— START DATASET EXCERPT —
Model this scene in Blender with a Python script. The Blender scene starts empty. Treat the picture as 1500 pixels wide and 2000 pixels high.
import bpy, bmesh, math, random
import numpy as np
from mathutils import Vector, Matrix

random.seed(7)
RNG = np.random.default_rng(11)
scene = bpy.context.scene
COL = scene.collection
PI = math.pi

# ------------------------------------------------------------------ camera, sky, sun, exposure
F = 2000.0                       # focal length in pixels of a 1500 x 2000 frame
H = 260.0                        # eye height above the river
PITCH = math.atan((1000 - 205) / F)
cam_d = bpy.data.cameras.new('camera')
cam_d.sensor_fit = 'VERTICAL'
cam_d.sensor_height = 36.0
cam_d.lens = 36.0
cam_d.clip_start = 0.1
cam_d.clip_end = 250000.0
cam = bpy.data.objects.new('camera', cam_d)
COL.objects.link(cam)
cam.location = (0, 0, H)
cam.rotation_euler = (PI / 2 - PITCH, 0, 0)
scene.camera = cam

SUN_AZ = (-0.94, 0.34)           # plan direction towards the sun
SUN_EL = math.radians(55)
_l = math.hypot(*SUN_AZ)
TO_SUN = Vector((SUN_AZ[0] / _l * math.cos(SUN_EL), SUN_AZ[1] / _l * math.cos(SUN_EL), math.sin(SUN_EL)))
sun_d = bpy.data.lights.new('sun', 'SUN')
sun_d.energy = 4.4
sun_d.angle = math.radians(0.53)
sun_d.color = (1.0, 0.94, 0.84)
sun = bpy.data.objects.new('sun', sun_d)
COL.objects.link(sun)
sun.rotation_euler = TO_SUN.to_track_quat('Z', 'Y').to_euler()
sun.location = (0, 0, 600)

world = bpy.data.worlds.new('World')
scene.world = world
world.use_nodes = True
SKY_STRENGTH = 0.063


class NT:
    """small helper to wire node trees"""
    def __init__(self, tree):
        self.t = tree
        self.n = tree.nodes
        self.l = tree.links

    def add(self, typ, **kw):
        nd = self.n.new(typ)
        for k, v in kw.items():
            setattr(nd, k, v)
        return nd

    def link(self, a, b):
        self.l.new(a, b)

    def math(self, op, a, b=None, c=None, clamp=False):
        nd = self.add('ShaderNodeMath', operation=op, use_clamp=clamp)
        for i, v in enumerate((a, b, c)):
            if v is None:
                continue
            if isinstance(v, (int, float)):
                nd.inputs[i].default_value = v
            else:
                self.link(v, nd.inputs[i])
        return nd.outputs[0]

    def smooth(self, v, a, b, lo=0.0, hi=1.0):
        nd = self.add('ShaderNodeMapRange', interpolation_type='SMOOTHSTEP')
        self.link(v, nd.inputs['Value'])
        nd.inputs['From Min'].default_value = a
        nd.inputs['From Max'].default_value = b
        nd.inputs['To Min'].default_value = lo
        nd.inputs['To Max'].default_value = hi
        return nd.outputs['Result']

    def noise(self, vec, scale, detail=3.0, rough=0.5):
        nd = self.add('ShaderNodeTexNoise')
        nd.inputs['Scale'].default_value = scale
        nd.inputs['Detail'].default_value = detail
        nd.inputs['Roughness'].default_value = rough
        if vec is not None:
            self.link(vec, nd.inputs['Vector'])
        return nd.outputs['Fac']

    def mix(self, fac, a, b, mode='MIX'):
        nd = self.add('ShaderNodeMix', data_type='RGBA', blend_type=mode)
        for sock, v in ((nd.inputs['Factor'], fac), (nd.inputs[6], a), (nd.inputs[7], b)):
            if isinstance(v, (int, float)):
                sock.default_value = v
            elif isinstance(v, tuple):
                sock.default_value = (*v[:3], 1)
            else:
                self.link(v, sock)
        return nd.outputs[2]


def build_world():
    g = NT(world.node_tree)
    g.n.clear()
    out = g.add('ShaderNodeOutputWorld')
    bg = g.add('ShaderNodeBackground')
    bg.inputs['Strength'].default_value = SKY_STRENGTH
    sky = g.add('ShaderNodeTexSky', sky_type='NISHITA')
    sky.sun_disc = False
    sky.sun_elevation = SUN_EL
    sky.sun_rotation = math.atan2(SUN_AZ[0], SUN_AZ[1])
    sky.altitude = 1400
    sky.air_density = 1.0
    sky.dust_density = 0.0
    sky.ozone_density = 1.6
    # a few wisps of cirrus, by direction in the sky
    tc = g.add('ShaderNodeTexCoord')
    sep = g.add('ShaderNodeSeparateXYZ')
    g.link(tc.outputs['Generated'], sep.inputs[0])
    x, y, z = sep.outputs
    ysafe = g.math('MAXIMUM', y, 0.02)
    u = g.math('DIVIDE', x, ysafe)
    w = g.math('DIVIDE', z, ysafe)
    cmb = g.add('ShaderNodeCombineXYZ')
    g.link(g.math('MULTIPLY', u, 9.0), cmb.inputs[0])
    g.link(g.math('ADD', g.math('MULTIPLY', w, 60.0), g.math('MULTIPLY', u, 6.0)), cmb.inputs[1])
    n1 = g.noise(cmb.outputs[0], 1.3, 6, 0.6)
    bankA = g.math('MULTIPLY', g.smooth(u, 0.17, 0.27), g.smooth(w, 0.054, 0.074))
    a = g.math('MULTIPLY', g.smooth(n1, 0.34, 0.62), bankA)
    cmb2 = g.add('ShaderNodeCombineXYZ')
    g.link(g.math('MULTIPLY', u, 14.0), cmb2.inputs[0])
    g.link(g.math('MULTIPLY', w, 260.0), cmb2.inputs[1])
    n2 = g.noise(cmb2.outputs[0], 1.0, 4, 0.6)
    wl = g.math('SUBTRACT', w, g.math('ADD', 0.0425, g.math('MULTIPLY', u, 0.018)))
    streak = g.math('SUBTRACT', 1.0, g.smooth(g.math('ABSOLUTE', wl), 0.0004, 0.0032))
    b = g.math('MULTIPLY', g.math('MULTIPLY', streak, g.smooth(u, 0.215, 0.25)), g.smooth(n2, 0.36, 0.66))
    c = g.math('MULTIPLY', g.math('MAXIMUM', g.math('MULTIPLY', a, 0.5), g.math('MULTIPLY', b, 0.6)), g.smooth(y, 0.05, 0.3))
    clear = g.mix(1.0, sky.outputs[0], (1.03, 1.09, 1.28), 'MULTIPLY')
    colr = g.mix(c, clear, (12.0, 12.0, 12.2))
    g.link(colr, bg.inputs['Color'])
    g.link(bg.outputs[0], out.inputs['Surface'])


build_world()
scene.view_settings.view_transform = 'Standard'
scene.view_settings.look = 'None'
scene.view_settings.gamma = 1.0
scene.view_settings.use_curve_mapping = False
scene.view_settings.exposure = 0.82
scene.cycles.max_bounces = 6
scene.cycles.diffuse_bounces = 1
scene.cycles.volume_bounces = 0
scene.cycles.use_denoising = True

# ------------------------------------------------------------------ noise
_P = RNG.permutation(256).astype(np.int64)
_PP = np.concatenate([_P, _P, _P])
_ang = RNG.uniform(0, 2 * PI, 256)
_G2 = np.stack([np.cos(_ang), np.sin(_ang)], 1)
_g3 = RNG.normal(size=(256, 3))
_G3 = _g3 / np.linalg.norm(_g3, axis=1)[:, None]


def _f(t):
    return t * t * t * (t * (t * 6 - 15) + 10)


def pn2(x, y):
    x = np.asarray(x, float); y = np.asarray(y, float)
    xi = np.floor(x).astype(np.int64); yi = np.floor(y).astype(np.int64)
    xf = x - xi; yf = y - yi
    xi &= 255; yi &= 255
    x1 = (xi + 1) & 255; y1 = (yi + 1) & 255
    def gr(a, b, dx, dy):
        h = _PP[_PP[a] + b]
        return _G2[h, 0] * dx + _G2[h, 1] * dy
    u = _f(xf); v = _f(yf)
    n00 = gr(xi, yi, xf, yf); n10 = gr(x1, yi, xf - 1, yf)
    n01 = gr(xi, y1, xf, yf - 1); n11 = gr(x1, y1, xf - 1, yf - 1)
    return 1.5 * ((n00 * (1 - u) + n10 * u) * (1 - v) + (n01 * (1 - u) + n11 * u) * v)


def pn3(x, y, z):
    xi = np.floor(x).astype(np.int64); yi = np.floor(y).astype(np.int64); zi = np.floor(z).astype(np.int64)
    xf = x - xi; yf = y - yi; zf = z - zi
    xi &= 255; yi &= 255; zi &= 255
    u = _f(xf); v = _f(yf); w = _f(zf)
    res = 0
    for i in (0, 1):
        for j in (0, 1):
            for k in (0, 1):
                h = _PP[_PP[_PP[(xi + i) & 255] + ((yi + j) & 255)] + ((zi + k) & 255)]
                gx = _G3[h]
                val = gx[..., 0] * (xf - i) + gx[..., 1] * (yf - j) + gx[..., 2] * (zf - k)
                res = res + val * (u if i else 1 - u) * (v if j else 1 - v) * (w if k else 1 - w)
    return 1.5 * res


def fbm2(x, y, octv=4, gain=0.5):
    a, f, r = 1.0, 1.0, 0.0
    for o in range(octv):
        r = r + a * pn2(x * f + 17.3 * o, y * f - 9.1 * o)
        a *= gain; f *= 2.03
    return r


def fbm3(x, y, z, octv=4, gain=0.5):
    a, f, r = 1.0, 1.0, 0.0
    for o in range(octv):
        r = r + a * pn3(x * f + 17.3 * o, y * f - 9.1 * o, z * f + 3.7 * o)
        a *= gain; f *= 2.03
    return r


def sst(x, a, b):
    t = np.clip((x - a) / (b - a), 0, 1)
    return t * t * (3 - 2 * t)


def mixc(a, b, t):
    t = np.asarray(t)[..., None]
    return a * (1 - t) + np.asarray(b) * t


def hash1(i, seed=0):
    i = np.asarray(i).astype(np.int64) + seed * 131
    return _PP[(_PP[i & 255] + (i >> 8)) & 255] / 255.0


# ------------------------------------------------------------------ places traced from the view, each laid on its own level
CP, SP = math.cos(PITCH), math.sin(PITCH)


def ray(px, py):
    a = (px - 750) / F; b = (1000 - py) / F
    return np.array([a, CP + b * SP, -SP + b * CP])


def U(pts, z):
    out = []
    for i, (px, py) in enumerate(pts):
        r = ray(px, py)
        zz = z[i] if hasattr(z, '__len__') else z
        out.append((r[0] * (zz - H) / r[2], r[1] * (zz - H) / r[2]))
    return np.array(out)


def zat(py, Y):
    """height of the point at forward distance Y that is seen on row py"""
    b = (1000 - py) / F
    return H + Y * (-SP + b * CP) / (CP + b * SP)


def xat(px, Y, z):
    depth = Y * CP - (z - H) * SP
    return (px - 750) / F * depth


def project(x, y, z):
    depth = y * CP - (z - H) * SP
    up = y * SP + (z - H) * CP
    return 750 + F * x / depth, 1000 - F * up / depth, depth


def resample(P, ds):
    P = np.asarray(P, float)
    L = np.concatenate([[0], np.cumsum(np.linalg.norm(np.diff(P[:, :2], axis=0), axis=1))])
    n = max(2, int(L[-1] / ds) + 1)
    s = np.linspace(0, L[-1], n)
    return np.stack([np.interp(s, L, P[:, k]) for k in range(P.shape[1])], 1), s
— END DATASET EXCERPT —
PROBLEM DESCRIPTION:
Look at the material above and copy, word for word, its lines from the first through the one containing "scene.camera = cam".

SOLUTION TO THE EXERCISE:
Model this scene in Blender with a Python script. The Blender scene starts empty. Treat the picture as 1500 pixels wide and 2000 pixels high.
import bpy, bmesh, math, random
import numpy as np
from mathutils import Vector, Matrix

random.seed(7)
RNG = np.random.default_rng(11)
scene = bpy.context.scene
COL = scene.collection
PI = math.pi

# ------------------------------------------------------------------ camera, sky, sun, exposure
F = 2000.0                       # focal length in pixels of a 1500 x 2000 frame
H = 260.0                        # eye height above the river
PITCH = math.atan((1000 - 205) / F)
cam_d = bpy.data.cameras.new('camera')
cam_d.sensor_fit = 'VERTICAL'
cam_d.sensor_height = 36.0
cam_d.lens = 36.0
cam_d.clip_start = 0.1
cam_d.clip_end = 250000.0
cam = bpy.data.objects.new('camera', cam_d)
COL.objects.link(cam)
cam.location = (0, 0, H)
cam.rotation_euler = (PI / 2 - PITCH, 0, 0)
scene.camera = cam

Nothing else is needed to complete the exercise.